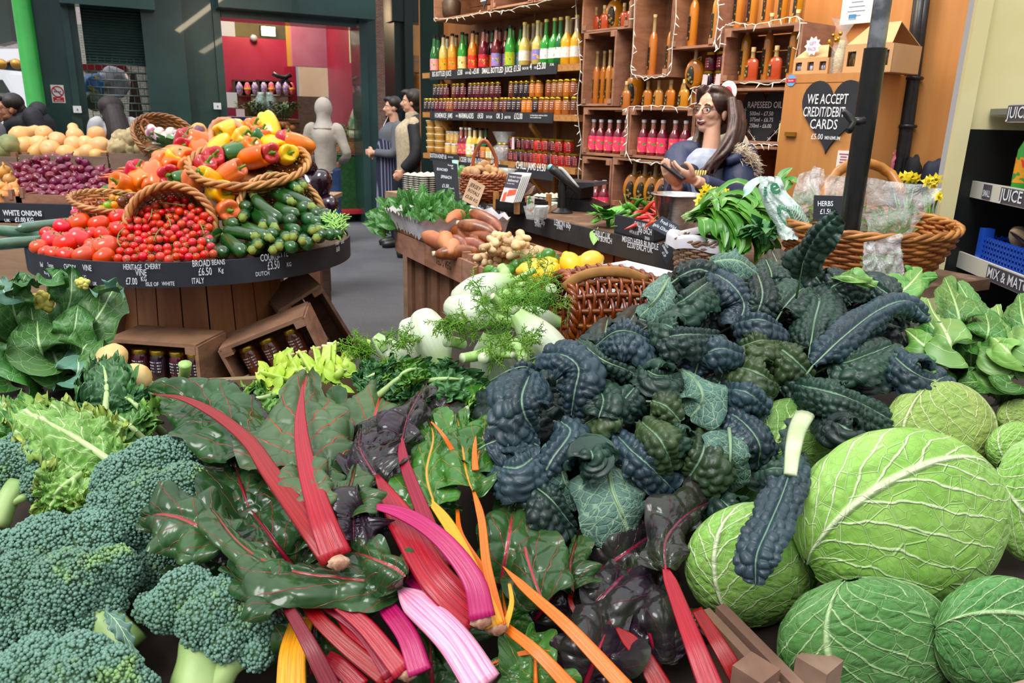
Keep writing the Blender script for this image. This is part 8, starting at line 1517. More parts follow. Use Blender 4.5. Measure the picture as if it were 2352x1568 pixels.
chard('yellow and orange chard plant right of the magenta one',(1140,1440,.085),[('yel',24,11,[(1135,1438,.09),(1090,1325,.11),(1030,1205,.12),(962,1122,.12)],[('y',[(1000,1170,.115),(980,1090,.125),(995,1010,.13),(985,965,.12)],62,.7,.012)]),('ora',13,9,[(1150,1436,.09),(1118,1300,.11),(1105,1190,.115),(1082,1110,.12)],[('y',[(1085,1130,.12),(1070,1080,.125),(1060,1010,.13),(1050,960,.12)],62,.7,.014)]),('ora',12,5,[(1148,1430,.085),(1120,1330,.09),(1060,1230,.1),(1050,1170,.1)],None),('ora',6,2,[(1040,1035,.135),(1015,995,.155),(990,968,.15)],None),('ora',8,4,[(1092,1080,.13),(1090,1040,.14),(1093,1000,.14)],[('y',[(1092,1080,.12),(1110,1010,.12),(1150,940,.11),(1170,870,.09)],55,.8,.014)]),('yel',8,4,[(1160,1440,.08),(1175,1385,.085),(1170,1340,.085)],None)])
chard('blush white chard with one long green leaf trailing over the broccoli',(1090,1560,.07),[('pw',44,34,[(1110,1575,.075),(1040,1470,.09),(965,1395,.10),(915,1350,.10)],[('g',[(930,1330,.12),(905,1310,.125),(860,1290,.125),(810,1270,.11)],70,.5,.010),('g',[(925,1348,.10),(800,1330,.112),(660,1308,.112),(560,1260,.108),(490,1180,.10)],52,.9,.012),('g',[(530,1240,.09),(450,1205,.10),(390,1190,.10),(340,1200,.08)],88,.6,.014)]),('mag',28,20,[(965,1545,.065),(935,1460,.08),(885,1390,.085),(862,1345,.08)],None),('crim',20,14,[(900,1550,.06),(830,1450,.075),(740,1380,.085),(690,1340,.085)],[('g',[(700,1345,.09),(650,1330,.095),(600,1300,.09),(520,1270,.08)],48,1.0,.010)])])
chard('scarlet chard stalks in the front row, without leaves showing',(935,1545,.06),[('red',22,14,[(890,1560,.055),(780,1470,.075),(715,1400,.085),(692,1335,.085)],None),('pink',24,14,[(925,1545,.065),(840,1440,.085),(765,1375,.095),(735,1345,.095)],None),('pink',20,14,[(905,1560,.055),(830,1480,.07),(780,1410,.075)],None),('pink',24,18,[(830,1580,.04),(780,1530,.05),(750,1510,.05)],None)])
chard('dark red chard stalk crossing the yellow one at the bottom edge',(760,1580,.06),[('dred',22,10,[(765,1590,.06),(715,1490,.09),(670,1410,.10),(640,1370,.10)],[('g',[(660,1395,.105),(610,1350,.11),(560,1330,.10),(520,1300,.08)],38,1.2,.012)])])
chard('thick golden yellow chard stalk at the bottom edge by the broccoli',(668,1590,.03),[('yel',34,28,[(668,1600,.04),(672,1500,.055),(695,1420,.06)],None)])
chard('long orange chard stalk running to the bottom edge',(1440,1590,.05),[('ora',20,8,[(1445,1590,.06),(1310,1445,.085),(1210,1355,.09),(1155,1300,.09)],[('g',[(1250,1390,.06),(1215,1290,.075),(1190,1180,.08),(1180,1110,.06)],75,.5,.014)]),('ora',18,12,[(1330,1600,.05),(1235,1500,.07),(1160,1440,.07)],None),('ora',7,4,[(1280,1500,.03),(1200,1500,.04),(1110,1530,.04)],[('y',[(1260,1480,.02),(1200,1500,.03),(1120,1540,.02)],55,.5,.012)])])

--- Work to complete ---
Print the complete listing exactly, apart from any pictures.

--- Exercise result ---
Keep writing the Blender script for this image. This is part 8, starting at line 1517. More parts follow. Use Blender 4.5. Measure the picture as if it were 2352x1568 pixels.
chard('yellow and orange chard plant right of the magenta one',(1140,1440,.085),[('yel',24,11,[(1135,1438,.09),(1090,1325,.11),(1030,1205,.12),(962,1122,.12)],[('y',[(1000,1170,.115),(980,1090,.125),(995,1010,.13),(985,965,.12)],62,.7,.012)]),('ora',13,9,[(1150,1436,.09),(1118,1300,.11),(1105,1190,.115),(1082,1110,.12)],[('y',[(1085,1130,.12),(1070,1080,.125),(1060,1010,.13),(1050,960,.12)],62,.7,.014)]),('ora',12,5,[(1148,1430,.085),(1120,1330,.09),(1060,1230,.1),(1050,1170,.1)],None),('ora',6,2,[(1040,1035,.135),(1015,995,.155),(990,968,.15)],None),('ora',8,4,[(1092,1080,.13),(1090,1040,.14),(1093,1000,.14)],[('y',[(1092,1080,.12),(1110,1010,.12),(1150,940,.11),(1170,870,.09)],55,.8,.014)]),('yel',8,4,[(1160,1440,.08),(1175,1385,.085),(1170,1340,.085)],None)])
chard('blush white chard with one long green leaf trailing over the broccoli',(1090,1560,.07),[('pw',44,34,[(1110,1575,.075),(1040,1470,.09),(965,1395,.10),(915,1350,.10)],[('g',[(930,1330,.12),(905,1310,.125),(860,1290,.125),(810,1270,.11)],70,.5,.010),('g',[(925,1348,.10),(800,1330,.112),(660,1308,.112),(560,1260,.108),(490,1180,.10)],52,.9,.012),('g',[(530,1240,.09),(450,1205,.10),(390,1190,.10),(340,1200,.08)],88,.6,.014)]),('mag',28,20,[(965,1545,.065),(935,1460,.08),(885,1390,.085),(862,1345,.08)],None),('crim',20,14,[(900,1550,.06),(830,1450,.075),(740,1380,.085),(690,1340,.085)],[('g',[(700,1345,.09),(650,1330,.095),(600,1300,.09),(520,1270,.08)],48,1.0,.010)])])
chard('scarlet chard stalks in the front row, without leaves showing',(935,1545,.06),[('red',22,14,[(890,1560,.055),(780,1470,.075),(715,1400,.085),(692,1335,.085)],None),('pink',24,14,[(925,1545,.065),(840,1440,.085),(765,1375,.095),(735,1345,.095)],None),('pink',20,14,[(905,1560,.055),(830,1480,.07),(780,1410,.075)],None),('pink',24,18,[(830,1580,.04),(780,1530,.05),(750,1510,.05)],None)])
chard('dark red chard stalk crossing the yellow one at the bottom edge',(760,1580,.06),[('dred',22,10,[(765,1590,.06),(715,1490,.09),(670,1410,.10),(640,1370,.10)],[('g',[(660,1395,.105),(610,1350,.11),(560,1330,.10),(520,1300,.08)],38,1.2,.012)])])
chard('thick golden yellow chard stalk at the bottom edge by the broccoli',(668,1590,.03),[('yel',34,28,[(668,1600,.04),(672,1500,.055),(695,1420,.06)],None)])
chard('long orange chard stalk running to the bottom edge',(1440,1590,.05),[('ora',20,8,[(1445,1590,.06),(1310,1445,.085),(1210,1355,.09),(1155,1300,.09)],[('g',[(1250,1390,.06),(1215,1290,.075),(1190,1180,.08),(1180,1110,.06)],75,.5,.014)]),('ora',18,12,[(1330,1600,.05),(1235,1500,.07),(1160,1440,.07)],None),('ora',7,4,[(1280,1500,.03),(1200,1500,.04),(1110,1530,.04)],[('y',[(1260,1480,.02),(1200,1500,.03),(1120,1540,.02)],55,.5,.012)])])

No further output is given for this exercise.